« Comment l’école reproduit-elle les inégalités » questionne le petit ouvrage, simple et efficace, de Sébastien Goudeau, chercheur en psychologie sociale. Pas de thèses nouvelles ni de grandes révélations à la lecture de cet ouvrage, mais une introduction au champ de la psychologie sociale, notamment anglophone, peu connu et exploité dans les sciences de l’éducation en France. Si pour répondre à cette question, l’absence relative de la sociologie des inégalités scolaires française (notamment le laboratoire Escol) peut sembler étonnante, les travaux cités dans l’ouvrage permettent d’éclairer à nouveaux frais le rôle de certaines croyances et pratiques (notamment d’évaluation) dans la reproduction des inégalités.

Le premier chapitre « Explications dominantes du lien entre classes sociales et réussite scolaire » prend au sérieux la thèse d’une « origine génétique des écartes de performances individuelles » pour mieux montrer ses insuffisances scientifiques. Elle revient aussi sur les impasses d’une « théorie du handicap culturel » où les inégalités seraient comprises comme « manque de culture ». Ce chapitre constitue une excellente synthèse et vulgarisation des débats sur les inégalités scolaires et permet d’écorner – cela ne fait jamais de mal – à la fois les idéologies du don et celle du mérite, toujours prégnante à l’école comme en politique.

L’ouvrage présente ensuite les résultats de nombreux de travaux de psychologie sociale s’attelant à expliquer la reproduction des inégalités à et par l’école (la dense bibliographie contient une soixantaine de références). Les protocoles expérimentaux de psychologie sociale permettent de mettre en avant le rôle de certains stéréotypes sociaux et notamment leur rôle dans l’image d’eux-mêmes des élèves et leurs interprétations de la difficulté scolaire.

Les travaux sur la « menace du stéréotype », par exemple, montrent comment les stéréotypes négatifs pèsent sur la concentration des élèves. Si dans le livre, c’est surtout de la classe sociale qu’il est question, cette perspective pourrait être intéressante à mobiliser concernant le genre ou la race où les explications en termes de capital culturel sont moins évidentes. Il pourrait être productif aussi de la rapprocher des questions de « conflit de fidélité » pour penser comment le poids de l’histoire scolaire des parents peut peser sur les élèves.

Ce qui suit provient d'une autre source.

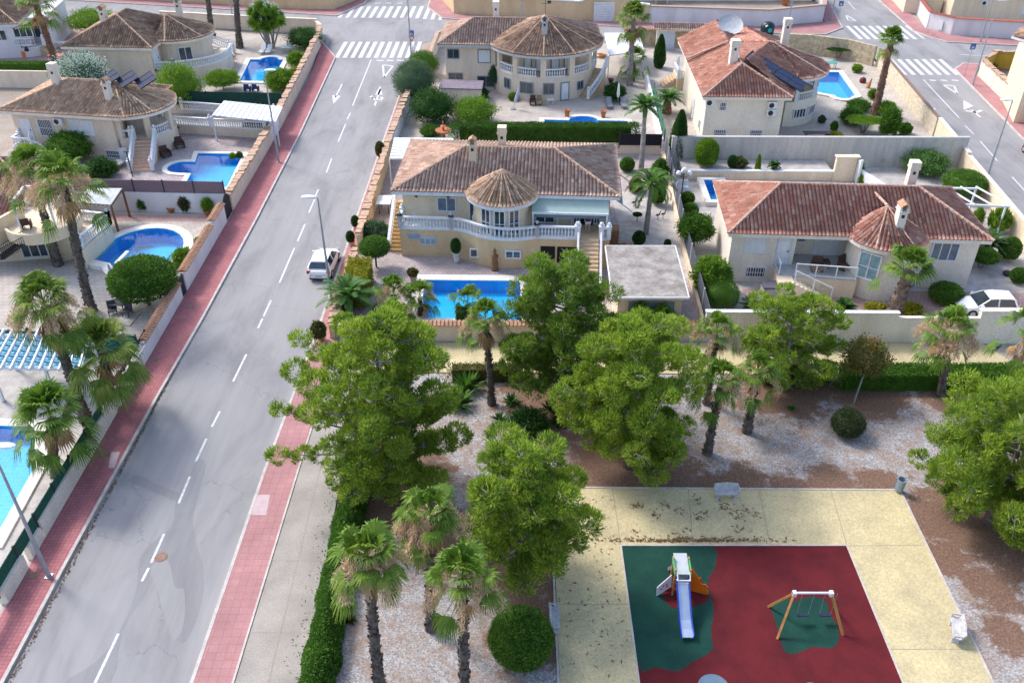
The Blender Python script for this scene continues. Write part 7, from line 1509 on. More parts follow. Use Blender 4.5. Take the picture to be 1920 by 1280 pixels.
def shrub(px, pyb, pyt, hw, label, mt, seed, kind='loose', cat='shrub', lift=None, zb=0, **kw):
    """px: centre column; pyb, pyt: bottom and top rows; hw: half width, all in photo pixels"""
    x, y = P(px, pyb, zb); r = hw / PXM(y, zb); y += r * .75; x = (px - 960) / PXM(y, zb); r = hw / PXM(y, zb)
    zt = ATY(px, pyt, y)[1]; zt = max(zt, zb + .3); z0 = lift if lift is not None else zb; h = zt - z0
    k = dict(clip=dict(n=3600, L=.15, W=.07, rough=.07, lob=.015), loose=dict(n=4400, L=.19, W=.08, rough=.2, lob=.15, depth=.35), fine=dict(n=4800, L=.2, W=.035, rough=.12, lob=.06, depth=.25, up=.6), spiky=dict(n=1500, L=.55, W=.07, rough=.15, lob=.1, depth=.5, up=.7), cone=dict(n=3600, L=.16, W=.06, rough=.04, lob=.02, up=.9))[kind].copy()
    big = max(1.0, (r * h) / 1.2); k['n'] = int(k['n'] * min(3.2, big)); k.update(kw); nm = k.pop('name', 'clipped_bush' if kind == 'clip' else 'shrub')
    return blob(nm, label, x, y, r, k.pop('ry', r), z0, h, mt, seed, cat=cat, **k)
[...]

Une des pistes intéressantes est aussi le rôle donné à l’interprétation de la difficulté scolaire par les élèves eux-mêmes en fonction de croyances culturelles et des pratiques pédagogiques mises en place. Les expériences montrent une tendance des élèves à essentialiser leurs difficultés scolaires (« je suis nul », « je ne suis pas intelligent »), notamment parce qu’on ne leur donne pas les clés de compréhension pour comprendre les succès des autres élèves avec lesquels ils se comparent.

Plus généralement, l’ouvrage montre que la pression liée aux contextes concurrentiels et de sélection, pèsent plus sur les élèves issus des classes populaires que les autres, et leur sont défavorables (bref, monsieur Blanquer et madame Vidal, lisez cet ouvrage).

Il est cependant regrettable que ces expériences mesurent presque toujours les performances des élèves dans des situations d’évaluation, mais semblent difficilement entrer dans les mécanismes de l’apprentissage. Différentes variables sont testées sur les situations de classe, mais ces expériences ne questionnent ni les savoirs scolaires, ni le rapport des élèves à ceux-ci. L’auteur précise d’ailleurs dans la conclusion : « ces effets de situation sont relativement faibles dans le sens où ils modifient les performances de façon modeste ». Si les variables mesurées par les expériences de psychologie sociale montrent comment les inégalités s’accentuent, la thèse bourdieusienne de l’ « arbitraire culturel » reste finalement la principale explication de la reproduction des inégalités.

Sébastien Goudeau, Comment l’école reproduit-elle les inégalités ? : Égalité des chances, réussite, psychologie sociale, PUG (coll. Actualités des savoirs), 2020, 104 p., 8,80 €.